— BEGIN GIVEN MATERIAL —

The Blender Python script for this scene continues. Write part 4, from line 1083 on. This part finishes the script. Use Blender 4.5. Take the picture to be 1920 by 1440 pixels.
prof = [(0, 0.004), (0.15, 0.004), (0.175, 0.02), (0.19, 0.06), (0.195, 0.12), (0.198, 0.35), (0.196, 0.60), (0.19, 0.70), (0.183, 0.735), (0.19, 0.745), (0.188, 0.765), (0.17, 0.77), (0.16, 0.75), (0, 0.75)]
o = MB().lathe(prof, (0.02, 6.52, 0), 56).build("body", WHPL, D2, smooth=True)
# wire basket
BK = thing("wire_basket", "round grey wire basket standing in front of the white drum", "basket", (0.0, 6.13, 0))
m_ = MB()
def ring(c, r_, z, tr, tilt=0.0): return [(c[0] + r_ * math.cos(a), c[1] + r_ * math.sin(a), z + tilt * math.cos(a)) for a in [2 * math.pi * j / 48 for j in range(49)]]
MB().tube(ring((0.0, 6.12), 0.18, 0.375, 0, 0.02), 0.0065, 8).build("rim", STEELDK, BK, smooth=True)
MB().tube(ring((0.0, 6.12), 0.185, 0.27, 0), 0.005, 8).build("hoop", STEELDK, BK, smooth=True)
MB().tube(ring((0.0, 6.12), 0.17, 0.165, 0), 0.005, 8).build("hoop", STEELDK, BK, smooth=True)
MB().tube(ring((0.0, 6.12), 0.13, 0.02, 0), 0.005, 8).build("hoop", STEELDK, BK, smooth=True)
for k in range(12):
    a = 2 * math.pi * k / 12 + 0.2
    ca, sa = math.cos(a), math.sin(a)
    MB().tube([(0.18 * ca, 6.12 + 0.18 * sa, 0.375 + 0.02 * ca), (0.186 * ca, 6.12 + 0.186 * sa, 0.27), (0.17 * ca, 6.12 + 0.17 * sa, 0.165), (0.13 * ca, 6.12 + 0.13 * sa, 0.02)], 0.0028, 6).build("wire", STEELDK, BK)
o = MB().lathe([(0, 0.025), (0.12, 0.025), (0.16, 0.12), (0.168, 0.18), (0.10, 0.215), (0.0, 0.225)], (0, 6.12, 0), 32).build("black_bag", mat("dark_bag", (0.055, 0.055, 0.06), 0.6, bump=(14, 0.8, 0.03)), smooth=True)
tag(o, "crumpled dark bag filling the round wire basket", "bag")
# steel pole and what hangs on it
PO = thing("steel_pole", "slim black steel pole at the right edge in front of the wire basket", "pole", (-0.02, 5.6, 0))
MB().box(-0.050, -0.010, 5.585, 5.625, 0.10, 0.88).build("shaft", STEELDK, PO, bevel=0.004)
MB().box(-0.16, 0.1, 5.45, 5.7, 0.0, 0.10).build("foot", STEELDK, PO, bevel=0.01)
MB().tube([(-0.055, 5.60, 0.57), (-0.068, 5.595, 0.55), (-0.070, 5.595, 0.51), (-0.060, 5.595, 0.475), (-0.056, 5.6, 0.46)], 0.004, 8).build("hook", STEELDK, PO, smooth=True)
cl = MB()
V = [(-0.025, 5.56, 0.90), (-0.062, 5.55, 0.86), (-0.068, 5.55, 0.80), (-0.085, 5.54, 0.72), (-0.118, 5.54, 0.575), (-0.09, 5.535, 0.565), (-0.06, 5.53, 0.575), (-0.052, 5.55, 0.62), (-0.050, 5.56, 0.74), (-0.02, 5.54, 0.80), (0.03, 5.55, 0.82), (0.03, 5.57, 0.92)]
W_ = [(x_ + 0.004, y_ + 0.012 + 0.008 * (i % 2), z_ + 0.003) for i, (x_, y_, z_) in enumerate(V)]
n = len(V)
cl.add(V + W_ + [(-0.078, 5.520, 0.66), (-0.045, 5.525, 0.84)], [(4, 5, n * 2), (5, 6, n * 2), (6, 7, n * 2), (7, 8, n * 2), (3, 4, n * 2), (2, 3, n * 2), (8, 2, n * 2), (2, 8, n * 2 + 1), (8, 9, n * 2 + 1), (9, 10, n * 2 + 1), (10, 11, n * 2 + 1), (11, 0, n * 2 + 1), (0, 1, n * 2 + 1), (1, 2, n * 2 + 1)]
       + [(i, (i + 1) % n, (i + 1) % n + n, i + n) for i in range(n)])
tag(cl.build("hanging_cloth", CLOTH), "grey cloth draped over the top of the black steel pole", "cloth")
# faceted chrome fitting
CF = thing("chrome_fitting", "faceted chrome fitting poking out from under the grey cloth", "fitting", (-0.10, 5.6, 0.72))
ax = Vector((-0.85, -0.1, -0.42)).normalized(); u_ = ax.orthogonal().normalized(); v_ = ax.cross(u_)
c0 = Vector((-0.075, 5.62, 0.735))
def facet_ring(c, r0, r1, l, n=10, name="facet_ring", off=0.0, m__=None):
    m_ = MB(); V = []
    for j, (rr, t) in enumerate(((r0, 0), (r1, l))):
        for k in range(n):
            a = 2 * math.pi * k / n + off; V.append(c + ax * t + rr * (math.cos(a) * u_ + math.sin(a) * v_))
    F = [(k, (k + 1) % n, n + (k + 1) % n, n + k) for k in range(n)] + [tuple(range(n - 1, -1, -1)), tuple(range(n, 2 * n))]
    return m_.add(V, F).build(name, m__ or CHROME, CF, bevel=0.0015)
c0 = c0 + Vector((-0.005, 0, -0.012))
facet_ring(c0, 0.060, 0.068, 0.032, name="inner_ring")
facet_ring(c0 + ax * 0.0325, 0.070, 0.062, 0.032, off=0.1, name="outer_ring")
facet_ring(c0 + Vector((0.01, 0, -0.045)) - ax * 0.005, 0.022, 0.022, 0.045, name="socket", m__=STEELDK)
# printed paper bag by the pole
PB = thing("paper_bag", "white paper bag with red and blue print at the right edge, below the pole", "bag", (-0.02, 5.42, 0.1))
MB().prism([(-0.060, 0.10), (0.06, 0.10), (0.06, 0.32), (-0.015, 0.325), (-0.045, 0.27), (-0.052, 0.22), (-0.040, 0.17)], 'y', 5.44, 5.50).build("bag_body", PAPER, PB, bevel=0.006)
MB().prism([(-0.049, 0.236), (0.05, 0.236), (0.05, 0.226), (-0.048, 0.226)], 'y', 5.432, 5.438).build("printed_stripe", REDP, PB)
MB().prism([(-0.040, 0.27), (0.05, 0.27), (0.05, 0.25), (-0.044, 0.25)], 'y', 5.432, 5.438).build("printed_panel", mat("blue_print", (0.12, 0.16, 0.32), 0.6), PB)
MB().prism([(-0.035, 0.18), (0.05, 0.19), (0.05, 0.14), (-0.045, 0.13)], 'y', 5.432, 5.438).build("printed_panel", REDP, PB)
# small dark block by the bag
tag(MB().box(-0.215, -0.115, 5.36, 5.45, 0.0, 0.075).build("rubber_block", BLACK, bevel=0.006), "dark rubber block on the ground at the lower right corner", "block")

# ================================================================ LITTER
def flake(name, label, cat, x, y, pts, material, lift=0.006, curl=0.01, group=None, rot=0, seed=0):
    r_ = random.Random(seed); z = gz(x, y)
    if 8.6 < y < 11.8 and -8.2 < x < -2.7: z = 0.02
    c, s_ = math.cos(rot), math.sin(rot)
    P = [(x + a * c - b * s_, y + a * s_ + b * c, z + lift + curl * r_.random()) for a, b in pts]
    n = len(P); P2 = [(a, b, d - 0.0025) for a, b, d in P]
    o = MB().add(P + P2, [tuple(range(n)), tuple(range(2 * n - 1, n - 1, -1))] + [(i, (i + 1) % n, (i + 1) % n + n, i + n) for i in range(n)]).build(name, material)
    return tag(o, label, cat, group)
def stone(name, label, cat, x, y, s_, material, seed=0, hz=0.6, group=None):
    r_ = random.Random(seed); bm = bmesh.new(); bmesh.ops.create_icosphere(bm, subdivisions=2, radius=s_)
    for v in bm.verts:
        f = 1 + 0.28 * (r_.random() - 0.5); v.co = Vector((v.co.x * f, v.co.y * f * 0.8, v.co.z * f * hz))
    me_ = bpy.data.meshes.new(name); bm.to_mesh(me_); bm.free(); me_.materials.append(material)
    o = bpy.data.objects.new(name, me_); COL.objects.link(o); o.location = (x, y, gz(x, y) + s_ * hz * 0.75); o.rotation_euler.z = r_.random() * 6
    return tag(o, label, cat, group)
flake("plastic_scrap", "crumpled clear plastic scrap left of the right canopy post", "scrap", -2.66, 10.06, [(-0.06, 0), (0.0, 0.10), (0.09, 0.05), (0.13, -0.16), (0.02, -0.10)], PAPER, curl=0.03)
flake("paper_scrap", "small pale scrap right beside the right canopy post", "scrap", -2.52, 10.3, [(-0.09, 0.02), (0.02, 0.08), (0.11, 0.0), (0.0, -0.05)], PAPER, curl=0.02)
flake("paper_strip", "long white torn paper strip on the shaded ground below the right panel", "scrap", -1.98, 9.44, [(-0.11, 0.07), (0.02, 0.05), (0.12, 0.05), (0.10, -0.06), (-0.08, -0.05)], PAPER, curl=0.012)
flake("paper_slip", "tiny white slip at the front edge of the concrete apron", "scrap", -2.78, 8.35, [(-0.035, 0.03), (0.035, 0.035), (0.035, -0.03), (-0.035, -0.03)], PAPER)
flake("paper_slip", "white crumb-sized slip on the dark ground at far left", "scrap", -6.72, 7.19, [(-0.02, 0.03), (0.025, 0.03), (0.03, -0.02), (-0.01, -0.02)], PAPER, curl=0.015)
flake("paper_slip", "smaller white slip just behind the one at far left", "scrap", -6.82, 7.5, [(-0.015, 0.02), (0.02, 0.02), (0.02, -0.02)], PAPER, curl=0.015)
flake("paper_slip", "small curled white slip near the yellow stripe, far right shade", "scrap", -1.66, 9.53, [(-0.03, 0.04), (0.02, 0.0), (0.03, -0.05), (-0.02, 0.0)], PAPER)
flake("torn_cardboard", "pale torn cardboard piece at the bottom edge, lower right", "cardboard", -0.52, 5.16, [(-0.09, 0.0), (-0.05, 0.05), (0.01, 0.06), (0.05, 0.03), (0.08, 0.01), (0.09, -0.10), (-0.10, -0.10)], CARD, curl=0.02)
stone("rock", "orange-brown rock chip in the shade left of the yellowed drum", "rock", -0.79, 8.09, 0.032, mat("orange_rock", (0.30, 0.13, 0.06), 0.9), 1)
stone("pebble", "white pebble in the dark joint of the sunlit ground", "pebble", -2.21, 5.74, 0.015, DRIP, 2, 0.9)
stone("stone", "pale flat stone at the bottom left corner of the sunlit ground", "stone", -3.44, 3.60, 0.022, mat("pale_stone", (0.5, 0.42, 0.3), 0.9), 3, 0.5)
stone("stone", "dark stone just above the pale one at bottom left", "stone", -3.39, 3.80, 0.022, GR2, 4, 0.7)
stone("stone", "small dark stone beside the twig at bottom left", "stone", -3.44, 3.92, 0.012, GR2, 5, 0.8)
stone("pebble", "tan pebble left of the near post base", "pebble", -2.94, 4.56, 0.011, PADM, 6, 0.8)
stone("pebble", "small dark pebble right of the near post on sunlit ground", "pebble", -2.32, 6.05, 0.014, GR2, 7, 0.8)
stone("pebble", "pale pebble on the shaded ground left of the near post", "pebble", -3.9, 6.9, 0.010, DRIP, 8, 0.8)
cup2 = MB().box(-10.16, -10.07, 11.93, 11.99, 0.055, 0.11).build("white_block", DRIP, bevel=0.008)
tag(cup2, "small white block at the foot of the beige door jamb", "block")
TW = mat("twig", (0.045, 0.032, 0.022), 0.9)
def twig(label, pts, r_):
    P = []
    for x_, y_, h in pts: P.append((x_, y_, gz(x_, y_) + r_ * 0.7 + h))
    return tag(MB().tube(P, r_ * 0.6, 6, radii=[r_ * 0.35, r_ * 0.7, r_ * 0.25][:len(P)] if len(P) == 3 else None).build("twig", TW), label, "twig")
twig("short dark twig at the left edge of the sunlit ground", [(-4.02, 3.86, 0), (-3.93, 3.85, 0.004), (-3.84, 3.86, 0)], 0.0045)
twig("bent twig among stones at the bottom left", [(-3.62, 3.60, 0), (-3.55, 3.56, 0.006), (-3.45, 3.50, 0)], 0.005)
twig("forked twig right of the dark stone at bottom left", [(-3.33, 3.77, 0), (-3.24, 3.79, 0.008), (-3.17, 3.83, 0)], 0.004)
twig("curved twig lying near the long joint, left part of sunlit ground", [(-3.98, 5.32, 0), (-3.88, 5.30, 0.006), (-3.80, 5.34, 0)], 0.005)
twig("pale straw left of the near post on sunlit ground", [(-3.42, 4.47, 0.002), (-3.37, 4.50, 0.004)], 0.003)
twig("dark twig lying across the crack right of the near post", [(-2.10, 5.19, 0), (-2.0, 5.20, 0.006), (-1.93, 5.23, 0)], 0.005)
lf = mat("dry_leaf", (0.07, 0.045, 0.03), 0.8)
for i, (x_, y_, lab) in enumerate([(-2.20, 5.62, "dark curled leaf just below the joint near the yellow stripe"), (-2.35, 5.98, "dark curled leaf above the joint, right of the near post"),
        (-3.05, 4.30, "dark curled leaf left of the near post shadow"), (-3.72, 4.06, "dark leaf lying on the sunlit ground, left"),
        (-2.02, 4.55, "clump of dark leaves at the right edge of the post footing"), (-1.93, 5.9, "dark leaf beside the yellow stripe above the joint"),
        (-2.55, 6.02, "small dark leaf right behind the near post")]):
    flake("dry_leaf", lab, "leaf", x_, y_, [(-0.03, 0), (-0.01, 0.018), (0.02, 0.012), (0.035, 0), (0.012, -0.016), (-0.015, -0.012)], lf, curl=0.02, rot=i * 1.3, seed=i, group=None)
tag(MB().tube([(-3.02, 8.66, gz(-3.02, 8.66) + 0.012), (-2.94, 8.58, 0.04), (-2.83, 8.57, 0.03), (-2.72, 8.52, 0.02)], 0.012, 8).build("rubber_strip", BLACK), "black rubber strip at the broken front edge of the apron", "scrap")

— END GIVEN MATERIAL —

THE REQUEST:
Collect each line holding the string "from".

OUTPUT BELOW:
The Blender Python script for this scene continues. Write part 4, from line 1083 on. This part finishes the script. Use Blender 4.5. Take the picture to be 1920 by 1440 pixels.
CF = thing("chrome_fitting", "faceted chrome fitting poking out from under the grey cloth", "fitting", (-0.10, 5.6, 0.72))